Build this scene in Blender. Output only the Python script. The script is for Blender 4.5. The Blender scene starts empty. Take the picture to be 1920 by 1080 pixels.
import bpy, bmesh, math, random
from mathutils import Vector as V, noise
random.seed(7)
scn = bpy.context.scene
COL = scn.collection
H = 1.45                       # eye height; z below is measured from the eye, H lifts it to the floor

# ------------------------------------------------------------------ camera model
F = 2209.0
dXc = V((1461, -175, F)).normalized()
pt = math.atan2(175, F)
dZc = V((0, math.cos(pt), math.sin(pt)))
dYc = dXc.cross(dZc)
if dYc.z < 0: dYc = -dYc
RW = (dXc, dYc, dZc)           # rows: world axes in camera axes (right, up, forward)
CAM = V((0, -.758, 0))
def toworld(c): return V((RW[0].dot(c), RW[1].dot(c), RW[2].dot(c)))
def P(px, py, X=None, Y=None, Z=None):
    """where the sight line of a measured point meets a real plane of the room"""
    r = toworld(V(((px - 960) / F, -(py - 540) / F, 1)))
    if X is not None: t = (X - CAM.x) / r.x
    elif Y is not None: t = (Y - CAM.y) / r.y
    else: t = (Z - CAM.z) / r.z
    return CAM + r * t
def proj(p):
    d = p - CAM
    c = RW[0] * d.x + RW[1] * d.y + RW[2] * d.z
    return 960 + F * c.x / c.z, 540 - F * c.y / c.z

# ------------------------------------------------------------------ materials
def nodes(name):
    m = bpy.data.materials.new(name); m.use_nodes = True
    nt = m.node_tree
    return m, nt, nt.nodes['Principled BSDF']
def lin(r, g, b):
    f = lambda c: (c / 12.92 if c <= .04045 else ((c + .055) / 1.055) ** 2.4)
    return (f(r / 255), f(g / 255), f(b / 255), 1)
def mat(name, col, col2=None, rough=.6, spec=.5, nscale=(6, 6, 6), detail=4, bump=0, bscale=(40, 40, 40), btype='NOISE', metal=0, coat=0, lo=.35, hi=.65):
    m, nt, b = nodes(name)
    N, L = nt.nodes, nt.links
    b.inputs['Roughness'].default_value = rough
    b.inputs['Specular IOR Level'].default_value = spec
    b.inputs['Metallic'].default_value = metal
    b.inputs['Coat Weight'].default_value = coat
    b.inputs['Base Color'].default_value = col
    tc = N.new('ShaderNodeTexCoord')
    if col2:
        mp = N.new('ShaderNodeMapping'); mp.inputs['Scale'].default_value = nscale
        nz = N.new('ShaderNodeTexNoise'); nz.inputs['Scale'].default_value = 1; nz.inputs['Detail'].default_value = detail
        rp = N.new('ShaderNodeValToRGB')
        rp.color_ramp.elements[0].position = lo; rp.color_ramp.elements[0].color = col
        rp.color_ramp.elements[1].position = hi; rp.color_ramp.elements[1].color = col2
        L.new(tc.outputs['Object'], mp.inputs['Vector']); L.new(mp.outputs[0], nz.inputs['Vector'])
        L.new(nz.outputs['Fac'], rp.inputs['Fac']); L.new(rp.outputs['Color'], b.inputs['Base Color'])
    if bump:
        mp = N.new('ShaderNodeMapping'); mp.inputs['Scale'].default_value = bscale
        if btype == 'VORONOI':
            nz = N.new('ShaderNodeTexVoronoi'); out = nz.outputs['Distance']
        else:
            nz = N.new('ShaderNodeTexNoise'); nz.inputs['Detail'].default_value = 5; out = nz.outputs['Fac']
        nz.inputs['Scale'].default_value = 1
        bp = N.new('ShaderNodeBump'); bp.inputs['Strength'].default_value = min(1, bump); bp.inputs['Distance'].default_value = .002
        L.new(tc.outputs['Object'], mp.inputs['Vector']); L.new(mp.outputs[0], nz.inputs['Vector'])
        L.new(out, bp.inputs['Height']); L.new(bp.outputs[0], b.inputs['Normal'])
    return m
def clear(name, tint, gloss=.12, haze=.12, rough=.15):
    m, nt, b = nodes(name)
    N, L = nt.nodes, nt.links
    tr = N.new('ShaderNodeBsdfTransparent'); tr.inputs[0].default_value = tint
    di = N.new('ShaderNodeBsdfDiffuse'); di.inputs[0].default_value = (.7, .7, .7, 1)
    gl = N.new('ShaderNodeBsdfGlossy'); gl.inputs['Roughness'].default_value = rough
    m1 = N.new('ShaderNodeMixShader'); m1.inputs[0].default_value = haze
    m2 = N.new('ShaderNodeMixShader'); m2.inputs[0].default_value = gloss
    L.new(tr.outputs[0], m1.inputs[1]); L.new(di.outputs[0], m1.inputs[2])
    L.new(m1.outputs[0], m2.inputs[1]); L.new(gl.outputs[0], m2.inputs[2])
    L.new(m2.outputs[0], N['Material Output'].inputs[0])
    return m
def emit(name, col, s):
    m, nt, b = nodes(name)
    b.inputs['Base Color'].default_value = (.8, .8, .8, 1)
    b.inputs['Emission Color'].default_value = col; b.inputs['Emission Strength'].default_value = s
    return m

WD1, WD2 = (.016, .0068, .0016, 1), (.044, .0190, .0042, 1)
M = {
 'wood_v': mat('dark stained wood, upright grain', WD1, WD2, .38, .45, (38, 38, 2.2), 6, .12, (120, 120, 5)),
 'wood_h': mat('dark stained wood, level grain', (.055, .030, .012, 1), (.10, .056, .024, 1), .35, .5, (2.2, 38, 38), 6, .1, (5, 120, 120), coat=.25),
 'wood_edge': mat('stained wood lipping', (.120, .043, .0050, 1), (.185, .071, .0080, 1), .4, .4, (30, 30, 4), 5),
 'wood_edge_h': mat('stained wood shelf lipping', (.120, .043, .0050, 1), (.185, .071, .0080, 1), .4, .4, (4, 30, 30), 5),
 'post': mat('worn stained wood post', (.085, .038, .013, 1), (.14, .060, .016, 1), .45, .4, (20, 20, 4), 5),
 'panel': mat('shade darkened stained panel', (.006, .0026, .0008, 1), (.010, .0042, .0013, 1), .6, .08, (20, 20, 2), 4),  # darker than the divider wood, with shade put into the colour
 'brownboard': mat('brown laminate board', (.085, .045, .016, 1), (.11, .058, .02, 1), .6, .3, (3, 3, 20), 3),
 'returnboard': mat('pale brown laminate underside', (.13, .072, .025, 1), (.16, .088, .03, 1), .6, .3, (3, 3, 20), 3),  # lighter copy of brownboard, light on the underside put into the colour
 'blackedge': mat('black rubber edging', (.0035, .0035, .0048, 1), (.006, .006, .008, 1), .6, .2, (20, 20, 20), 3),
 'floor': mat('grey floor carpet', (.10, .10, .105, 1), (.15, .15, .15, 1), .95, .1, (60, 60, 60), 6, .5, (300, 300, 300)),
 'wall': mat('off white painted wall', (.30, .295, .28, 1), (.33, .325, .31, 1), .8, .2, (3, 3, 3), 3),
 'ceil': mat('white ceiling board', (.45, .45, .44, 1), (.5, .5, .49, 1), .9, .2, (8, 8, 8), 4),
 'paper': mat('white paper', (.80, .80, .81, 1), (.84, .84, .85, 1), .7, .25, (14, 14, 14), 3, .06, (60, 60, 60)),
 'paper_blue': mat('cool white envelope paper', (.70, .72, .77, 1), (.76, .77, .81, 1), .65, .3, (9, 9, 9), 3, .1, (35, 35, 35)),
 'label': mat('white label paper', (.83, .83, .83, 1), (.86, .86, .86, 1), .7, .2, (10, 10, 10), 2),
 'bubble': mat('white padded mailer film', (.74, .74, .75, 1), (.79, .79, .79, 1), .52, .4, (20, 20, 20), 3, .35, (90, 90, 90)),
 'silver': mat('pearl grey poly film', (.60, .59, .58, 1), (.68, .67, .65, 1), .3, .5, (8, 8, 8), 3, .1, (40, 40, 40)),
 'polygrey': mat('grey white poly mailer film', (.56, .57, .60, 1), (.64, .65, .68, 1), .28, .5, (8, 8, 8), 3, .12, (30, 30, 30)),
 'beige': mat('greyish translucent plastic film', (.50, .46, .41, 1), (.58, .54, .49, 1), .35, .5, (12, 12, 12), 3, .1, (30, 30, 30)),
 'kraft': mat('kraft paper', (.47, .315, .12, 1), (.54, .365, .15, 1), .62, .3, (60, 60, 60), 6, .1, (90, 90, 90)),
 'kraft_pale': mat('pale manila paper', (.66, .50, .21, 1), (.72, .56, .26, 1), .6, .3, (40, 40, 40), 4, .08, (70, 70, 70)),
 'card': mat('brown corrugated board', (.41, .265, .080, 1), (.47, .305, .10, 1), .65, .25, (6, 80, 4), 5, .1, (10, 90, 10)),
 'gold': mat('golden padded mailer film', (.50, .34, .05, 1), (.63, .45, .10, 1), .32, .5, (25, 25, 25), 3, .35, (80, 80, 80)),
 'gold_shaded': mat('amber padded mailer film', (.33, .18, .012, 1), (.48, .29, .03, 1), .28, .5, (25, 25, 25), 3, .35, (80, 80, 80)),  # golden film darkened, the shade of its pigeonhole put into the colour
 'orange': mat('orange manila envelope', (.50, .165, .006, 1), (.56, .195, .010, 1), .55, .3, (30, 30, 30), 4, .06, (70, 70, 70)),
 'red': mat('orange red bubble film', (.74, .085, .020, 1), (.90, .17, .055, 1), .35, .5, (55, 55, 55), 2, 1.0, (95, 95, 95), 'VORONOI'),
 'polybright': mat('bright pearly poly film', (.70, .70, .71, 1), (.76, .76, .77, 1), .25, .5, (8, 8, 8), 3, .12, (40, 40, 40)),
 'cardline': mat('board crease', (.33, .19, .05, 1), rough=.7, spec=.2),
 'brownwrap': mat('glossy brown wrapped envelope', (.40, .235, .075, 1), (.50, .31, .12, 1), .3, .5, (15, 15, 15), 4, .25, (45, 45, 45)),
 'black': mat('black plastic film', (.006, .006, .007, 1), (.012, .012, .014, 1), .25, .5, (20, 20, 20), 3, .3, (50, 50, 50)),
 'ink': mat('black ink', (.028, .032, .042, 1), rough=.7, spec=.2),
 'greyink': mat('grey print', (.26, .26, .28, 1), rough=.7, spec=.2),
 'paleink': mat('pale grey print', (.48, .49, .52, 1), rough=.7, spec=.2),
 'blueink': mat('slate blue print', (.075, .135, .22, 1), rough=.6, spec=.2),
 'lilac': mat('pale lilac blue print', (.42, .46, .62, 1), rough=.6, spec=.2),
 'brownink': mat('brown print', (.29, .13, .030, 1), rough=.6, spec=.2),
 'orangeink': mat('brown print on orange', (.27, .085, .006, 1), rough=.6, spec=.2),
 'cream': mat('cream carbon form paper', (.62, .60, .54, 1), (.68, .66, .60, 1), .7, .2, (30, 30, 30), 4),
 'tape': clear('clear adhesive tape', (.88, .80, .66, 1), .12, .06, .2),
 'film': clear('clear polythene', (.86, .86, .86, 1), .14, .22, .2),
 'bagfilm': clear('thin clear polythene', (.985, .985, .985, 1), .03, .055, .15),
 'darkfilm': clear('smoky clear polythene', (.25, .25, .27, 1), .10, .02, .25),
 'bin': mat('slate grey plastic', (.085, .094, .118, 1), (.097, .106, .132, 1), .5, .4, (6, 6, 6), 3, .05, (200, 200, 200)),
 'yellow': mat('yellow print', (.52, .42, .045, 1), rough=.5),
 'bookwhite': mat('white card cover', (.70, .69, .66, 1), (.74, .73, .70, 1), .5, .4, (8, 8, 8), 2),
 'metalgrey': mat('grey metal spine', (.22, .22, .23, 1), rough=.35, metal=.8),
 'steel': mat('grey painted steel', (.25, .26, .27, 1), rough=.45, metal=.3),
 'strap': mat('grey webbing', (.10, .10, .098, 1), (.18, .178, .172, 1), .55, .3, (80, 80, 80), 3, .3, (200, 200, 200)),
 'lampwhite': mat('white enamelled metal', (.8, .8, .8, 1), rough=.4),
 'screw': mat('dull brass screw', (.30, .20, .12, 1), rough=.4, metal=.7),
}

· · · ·

** SET EXERCISE **
Each line that holds the word "scene" is to be copied.

** PROBLEM SOLUTION **
Build this scene in Blender. Output only the Python script. The script is for Blender 4.5. The Blender scene starts empty. Take the picture to be 1920 by 1080 pixels.
scn = bpy.context.scene